-- Start Data to process --
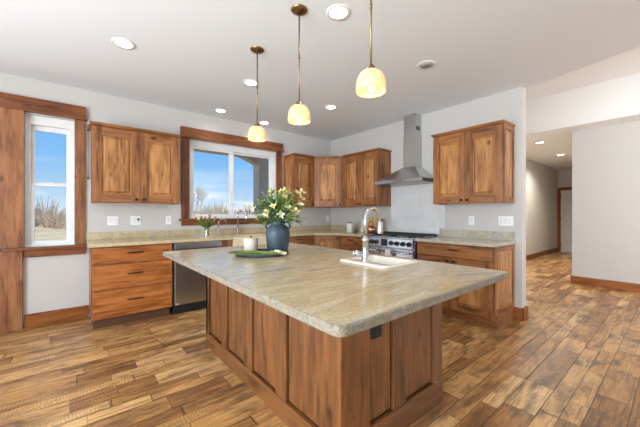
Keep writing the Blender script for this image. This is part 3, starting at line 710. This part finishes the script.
# tulips in glass vase on the back counter
tx, ty = -2.66, -.45
rt = thing('glass_vase', 'clear glass vase on the counter left of the sink', 'vase', (tx, ty, CT))
mb = MB(); mb.lathe([(.035, 0), (.036, .01), (.03, .06), (.034, .13), (.042, .165), (.039, .165), (.031, .13), (.027, .06), (.032, .012), (.001, .012)], (tx, ty, CT), 24, cap=False); mb.build('vase_glass', VGLASS, rt)
MB().lathe([(.029, .014), (.025, .06), (.0265, .09), (.001, .091)], (tx, ty, CT), 20, cap=False).build('water', clear_glass('vase_water', (.80, .90, .70), .08), rt)
rt = thing('tulip_bouquet', 'red-pink tulips in the clear glass vase by the sink window', 'flowers', (tx, ty, CT + .02))
mbs = MB(); mbl = MB()
for k in range(13):
    a = k * 2.4; sp_ = .035 + .105 * math.sqrt((k + .5) / 13)
    tip = Vector((tx + sp_ * math.cos(a), ty + sp_ * math.sin(a), CT + .29 + .05 * random.random() - sp_ * .5))
    base = Vector((tx - .012 * math.cos(a), ty - .012 * math.sin(a), CT + .02)); mid = Vector((tx + .012 * math.cos(a), ty + .012 * math.sin(a), CT + .15))
    mbs.tube([base, mid, tip], .0028, 6)
    f_ = MB(); tulip(f_, tip - (tip - mid).normalized() * .004, tip - mid, .85); f_.build('flower', PINK if k % 4 else CREAM, rt)
    mbl.leaf(mid - Vector((0, 0, .03)), (tip - mid) + Vector((.02 * math.cos(a + 1), .02 * math.sin(a + 1), .0)), (0, 0, 1), .17, .036, 0, .2); mbl.leaf(mid - Vector((0, 0, .02)), (tip - mid) + Vector((.04 * math.cos(a + 2), .04 * math.sin(a + 2), .02)), (0, 0, 1), .13, .03, 0, .2)
mbs.build('stems', GREEN, rt); mbl.build('leaves', GREEN, rt)

# tray, vase, jar on island
TX, TY = -2.855, -2.375
tr = MB(); tr.lathe([(.001, 0), (.205, 0), (.213, .006), (.215, .022), (.210, .022), (.206, .010), (.001, .009)], (TX, TY, .917), 56, cap=False)
tr = tr.build('serving_tray', plain('dark_slate_tray', (.035, .045, .05), .5)); tr['label'] = 'round dark grey tray on the island'; tr['category'] = 'tray'
TZ = .927
vx, vy = -2.70, -2.36
def vase_mat():
    t = NT('blue_grey_stoneware'); n = t.n('TexNoise', Scale=9.0, Detail=5.0, Roughness=.6); t.inp(n, 'Vector', t.n('TexCoord').outputs['Object'])
    c = t.ramp(n.outputs[0], [(.3, (.018, .032, .05)), (.55, (.045, .070, .095)), (.75, (.12, .15, .17))])
    return t.done(c, .5, bump=n.outputs[0], bstr=.3, bdist=.003)
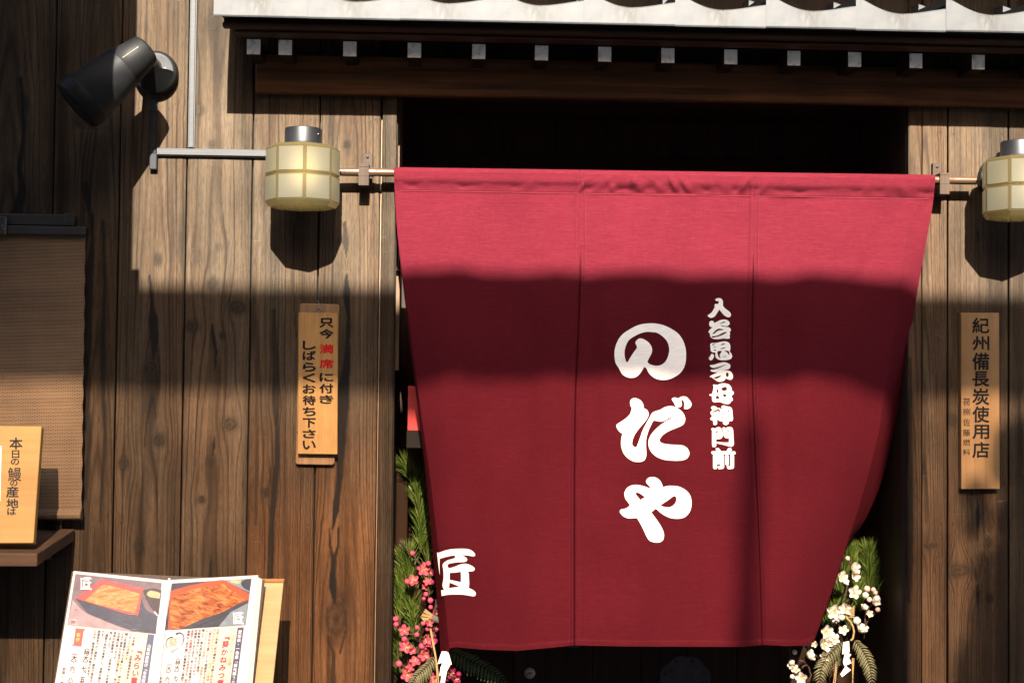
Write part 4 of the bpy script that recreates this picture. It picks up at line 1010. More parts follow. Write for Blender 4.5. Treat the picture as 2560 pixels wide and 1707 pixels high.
for y in ys:
    for x in xs:
        xx_ = x - (10*(y-587)/713 if x > 150 else 0) + (1.2*math.sin(y*.11) if x > 205 else 0)
        V.append(W(xx_, y, .034+.002*math.sin(x*.01+y*.006)+(.0))+Vector((0, 0, 0)))
nx = len(xs); mb.add(V, [(i*nx+j, (i+1)*nx+j, (i+1)*nx+j+1, i*nx+j+1) for i in range(59) for j in range(nx-1)], 0, True)
o = len(mb.v); mb.add([p+Vector((0, .004, 0)) for p in V], [(i*nx+j, i*nx+j+1, (i+1)*nx+j+1, (i+1)*nx+j) for i in range(59) for j in range(nx-1)], 0, True)
mb.add([V[i*nx+nx-1] for i in range(60)]+[V[i*nx+nx-1]+Vector((0, .004, 0)) for i in range(60)], [(i, i+60, i+61, i+1) for i in range(59)])
mb.obj('reed_mat', m_reed, blind)
a, b2 = W(-520, 1287, .045), W(203, 1287, .045); zc = b2.z
mb = MB(); mb.tube([(a.x, -.040, zc), (b2.x, -.040, zc)], .0155, 18); mb.obj('bottom_roll', m_reed, blind)
m_rail = plain('black_rail', (.0085, .008, .008), .35, .1, spec=.5, var=.2)
mb = MB(); pbox(mb, -520, 561, 213.5, 583, .012, .052, 0, .0025); mb.obj('head_rail', m_rail, blind)
mb = MB(); pbox(mb, -520, 531, 185, 559.5, .002, .036, 0, .0025); ur = mb.obj('upper_rail', m_rail, blind)
mb = MB(); pbox(mb, 161, 532, 186, 558.5, .0365, .0385, 0, .001); mb.obj('end_cap', m_rail, ur)
mb = MB(); pbox(mb, -30, 540, 15, 588, .053, .064, 0, .004)
for y in (565, 572):
    c = W(6 if y == 565 else 10, y, .064); mb.lathe(c, (0, -1, 0), [(0, .003), (.002, .0025), (.003, 0)], 10, 1)
mb.obj('rail_bracket', [m_rail, m_zinc], blind)

# ------------------------------------------------------------------ shelf and the board on it
m_shelf = wood('shelf_wood', (.058, .036, .0225), (.030, .0185, .012), 'x', 110, .6, bump=.3)
m_shelf_y = wood('shelf_wood_rim', (.054, .034, .021), (.029, .018, .012), 'y', 110, .6, bump=.3)
shelf = thing('wall_shelf', 'brown wooden shelf jutting from the wall below the reed blind', 'shelf', W(100, 1340, .1))
DF = .36
cF_t, cF_b, cB_t = W(93, 1383, DF), W(93, 1416, DF), W(187, 1321, .01)
xR = (cF_t.x+cB_t.x)/2
def shelf_pt(t, z_off=0, x=None):            # t 0 at the front, 1 at the wall
    p = cF_t.lerp(cB_t, t); return Vector((x if x is not None else p.x, p.y, p.z+z_off))
th = cF_t.z-cF_b.z; xl = W(-560, 1400, DF).x
def slab(mb, x_of0, x_of1, t0, t1, z0, z1):
    V = []
    for zz_ in (z0, z1):
        for t in (t0, t1):
            for xo in (x_of0, x_of1):
                p = shelf_pt(t, zz_); V.append(Vector((p.x+xo if xo > -.5 else xl, p.y, p.z)))
    bm = bmesh.new(); v = [bm.verts.new(p) for p in V]
    for f in ((0, 2, 3, 1), (4, 5, 7, 6), (0, 1, 5, 4), (2, 6, 7, 3), (0, 4, 6, 2), (1, 3, 7, 5)): bm.faces.new([v[i] for i in f])
    bmesh.ops.recalc_face_normals(bm, faces=bm.faces[:]); bmesh.ops.bevel(bm, geom=bm.edges[:], offset=.003, segments=2, affect='EDGES', profile=.5)
    mb.bm(bm); bm.free()
mb = MB(); slab(mb, -9, 0, 0, .16, -th, 0); mb.obj('front_rail', m_shelf, shelf)
mb = MB(); slab(mb, -.050, 0, .163, 1, -th, -.0005); mb.obj('side_rail', m_shelf_y, shelf)
mb = MB(); slab(mb, -9, -.0515, .163, 1, -th+.002, -.004); mb.obj('shelf_panel', m_shelf, shelf)
mb = MB()
p = cB_t+Vector((-.045, 0, 0)); mb.box((p.x-.008, -.02, p.z-.001), (p.x+.008, .0, p.z+.03), 0, .001); mb.obj('bracket', m_rail, shelf); mb = MB(); mb.box((p.x-.03, -.06, p.z-th-.05), (p.x-.01, -.001, p.z-th+.001), 0, .002); mb.obj('bracket', m_rail, shelf)
m_hinoki = wood('pale_cypress', (.235, .143, .052), (.19, .110, .036), 'x', 60, .5, 1.0, bump=.08, big=3)
bd = lambda x, y: .228 + (.335-.228)*(y-1064)/(1357-1064)
mbd = MB()
fr = [W(x, y, bd(x, y)) for x, y in ((-240, 1063), (104, 1064.5), (83.5, 1357), (-275, 1358))]
nrm = (fr[1]-fr[0]).cross(fr[3]-fr[0]).normalized()
if nrm.y < 0: nrm = -nrm
bm = bmesh.new(); v = [bm.verts.new(p) for p in fr+[p+nrm*.026 for p in fr]]
for f in ((3, 2, 1, 0), (4, 5, 6, 7), (0, 1, 5, 4), (1, 2, 6, 5), (2, 3, 7, 6), (3, 0, 4, 7)): bm.faces.new([v[i] for i in f])
bmesh.ops.recalc_face_normals(bm, faces=bm.faces[:]); bmesh.ops.bevel(bm, geom=bm.edges[:], offset=.0025, segments=2, affect='EDGES', profile=.5)
mbd.bm(bm); bm.free(); sign = mbd.obj('wooden_sign', m_hinoki)
tag(sign, 'pale cypress sign board with brushed black characters leaning on the shelf', 'sign')
fs_ = lambda x, y: W(x, y, bd(x, y)+.0012)
m_sumi2 = plain('brush_ink', (.010, .0105, .014), .7, spec=.1, var=.3, vscale=80)
mb = MB()
for ch, x, y, w_, h in (('本', 40, 1108, 32, 29), ('日', 39, 1135, 18, 19), ('の', 37.5, 1154, 20, 16), ('鰻', 36.5, 1185, 33, 34), ('の', 34.5, 1207, 18, 15), ('産', 31, 1229, 30, 27), ('地', 31, 1257.5, 29, 22), ('は', 29, 1278, 21, 17)):
    letter_rect(mb, ch, x-w_/2, y-h/2, x+w_/2, y+h/2, fs_, .008 if ch == '鰻' else .024)
face_front(mb).obj('writing', m_sumi2, sign)
m_paper = plain('white_paper', (.42, .42, .43), .75, spec=.15, var=.02)
mb = MB(); mb.add([W(x, y, bd(x, y)+.002) for x, y in ((-190, 1112), (4, 1114), (1, 1252), (-198, 1252))], [(3, 2, 1, 0)]); face_front(mb).obj('paper_note', m_paper, sign)
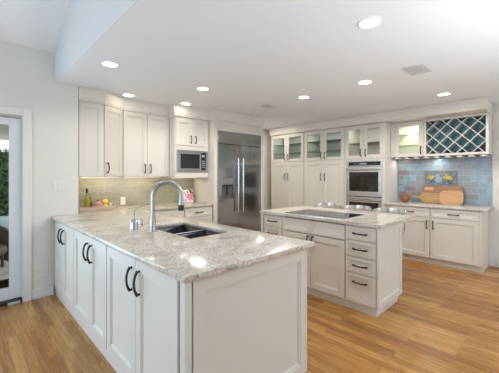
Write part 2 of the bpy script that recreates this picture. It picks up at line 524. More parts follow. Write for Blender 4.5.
crown_back = crown('c', [(1.055, 4.2), (1.362, 4.2), (1.68, 4.4), (2.42, 4.4), (2.42, 4.22), (3.085, 4.22), (3.085, 4.1), (4.30, 4.1), (4.30, 4.66)], 2.335, CZ - 0.002, 0.05)
struct('trim_4', crown_back, PAINT, None, None, 14)
m = MB(); m.box(5.36, RX - 0.002, 0.75, 4.87, 2.3385, CZ - 0.002)
struct('trim_5', m, PAINT)
struct('trim_6', crown('c2', [(5.352, 4.87), (5.352, 0.75)], 2.338, CZ - 0.004, 0.03, 1, 0.006), PAINT)


# ------------------------------------------------------------------ cabinets
def pull(parent, x, z, yf, length=0.14, vertical=True, name='handle'):
    """bowed bar pull with rings at its feet"""
    mb = MB(); L = length / 2; n = 12; p = []; r = []
    for i in range(n + 1):
        t = -1 + 2 * i / n
        out = 0.013 + 0.023 * (1 - t * t) ** 0.8
        p.append((x, yf - out, z + t * L) if vertical else (x + t * L, yf - out, z)); r.append(0.0074 + 0.0026 * abs(t) ** 3)
    mb.tube(p, r, 8)
    for s in (-1, 1):
        c = (x, z + s * L * 0.94) if vertical else (x + s * L * 0.94, z)
        mb.tube([(c[0], yf, c[1]), (c[0], yf - 0.006, c[1]), (c[0], yf - 0.018, c[1])], [0.009, 0.007, 0.006], 8)
    return obj(name, mb, BLACK, parent)


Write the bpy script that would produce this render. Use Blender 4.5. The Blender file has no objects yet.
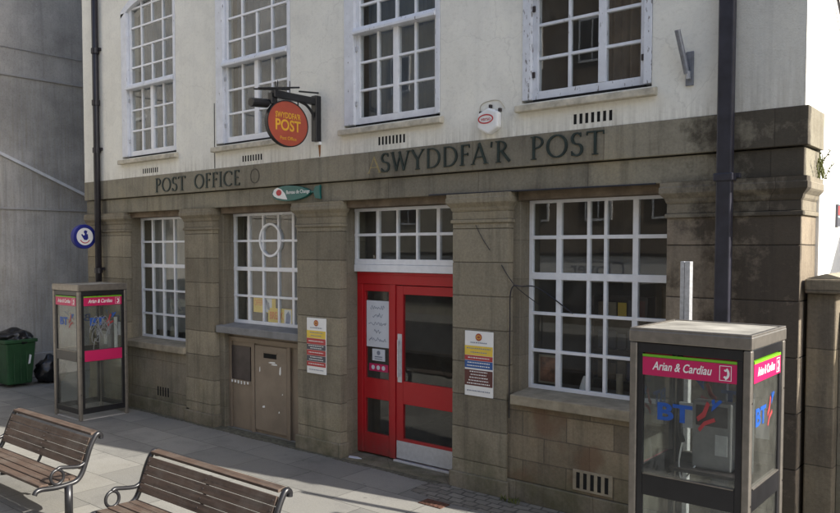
import bpy, bmesh, math, random
from mathutils import Vector, Matrix
random.seed(7)
R = math.radians
SC = bpy.context.scene
COL = SC.collection
ORG = {}                                   # world origin of every object that parents others

# ------------------------------------------------------------------ materials
def newmat(name):
    m = bpy.data.materials.new(name); m.use_nodes = True
    nt = m.node_tree
    return m, nt, nt.nodes['Principled BSDF']
def N(nt, t, **kw):
    n = nt.nodes.new(t)
    for k, v in kw.items():
        if k in n.inputs: n.inputs[k].default_value = v
        else: setattr(n, k, v)
    return n
def c4(c): return (c[0], c[1], c[2], 1)
def ramp(nt, src, stops):
    r = N(nt, 'ShaderNodeValToRGB'); e = r.color_ramp.elements
    e[0].position, e[0].color = stops[0][0], c4(stops[0][1])
    e[1].position, e[1].color = stops[-1][0], c4(stops[-1][1])
    for p, c in stops[1:-1]:
        x = e.new(p); x.color = c4(c)
    nt.links.new(src, r.inputs[0]); return r.outputs[0]
def mixc(nt, fac, a, b, mode='MIX'):
    n = N(nt, 'ShaderNodeMix', data_type='RGBA', blend_type=mode)
    for i, v in ((0, fac), (6, a), (7, b)):
        if hasattr(v, 'links'): nt.links.new(v, n.inputs[i])
        else: n.inputs[i].default_value = v if i == 0 else c4(v)
    return n.outputs[2]
def coords(nt, scale=(1, 1, 1), wall=False):
    tc = N(nt, 'ShaderNodeTexCoord'); out = tc.outputs['Object']
    if wall:                                # (x+y, z, 0): courses run round the corners
        s = N(nt, 'ShaderNodeSeparateXYZ'); nt.links.new(out, s.inputs[0])
        a = N(nt, 'ShaderNodeMath', operation='ADD'); nt.links.new(s.outputs[0], a.inputs[0]); nt.links.new(s.outputs[1], a.inputs[1])
        c = N(nt, 'ShaderNodeCombineXYZ'); nt.links.new(a.outputs[0], c.inputs[0]); nt.links.new(s.outputs[2], c.inputs[1]); out = c.outputs[0]
    mp = N(nt, 'ShaderNodeMapping'); mp.inputs['Scale'].default_value = scale
    nt.links.new(out, mp.inputs[0]); return mp.outputs[0], mp
def noise(nt, vec, scale, detail=4, rough=.6):
    n = N(nt, 'ShaderNodeTexNoise', Scale=scale, Detail=detail, Roughness=rough); nt.links.new(vec, n.inputs['Vector']); return n.outputs['Fac']
def bump(nt, b, h, strength=.3, dist=.02):
    n = N(nt, 'ShaderNodeBump', Strength=strength, Distance=dist); nt.links.new(h, n.inputs['Height']); nt.links.new(n.outputs[0], b.inputs['Normal'])
def plain(name, col, rough=.5, metal=0., var=.25, scale=9., spec=.5, bmp=.0):
    m, nt, b = newmat(name); v, _ = coords(nt)
    f = noise(nt, v, scale)
    d = tuple(x*(1-var) for x in col); l = tuple(min(1, x*(1+var)) for x in col)
    nt.links.new(ramp(nt, f, [(.3, d), (.7, l)]), b.inputs['Base Color'])
    b.inputs['Roughness'].default_value = rough; b.inputs['Metallic'].default_value = metal
    b.inputs['Specular IOR Level'].default_value = spec
    if bmp: bump(nt, b, noise(nt, v, scale*6), bmp, .01)
    return m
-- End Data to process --
What you will do
Gather all lines with the string "writing" from the data.

Full answer
Keep writing the Blender script for this image. This is part 3, starting at line 710. This part finishes the script.
face_front(mb).obj('writing', m_sumi2, sign)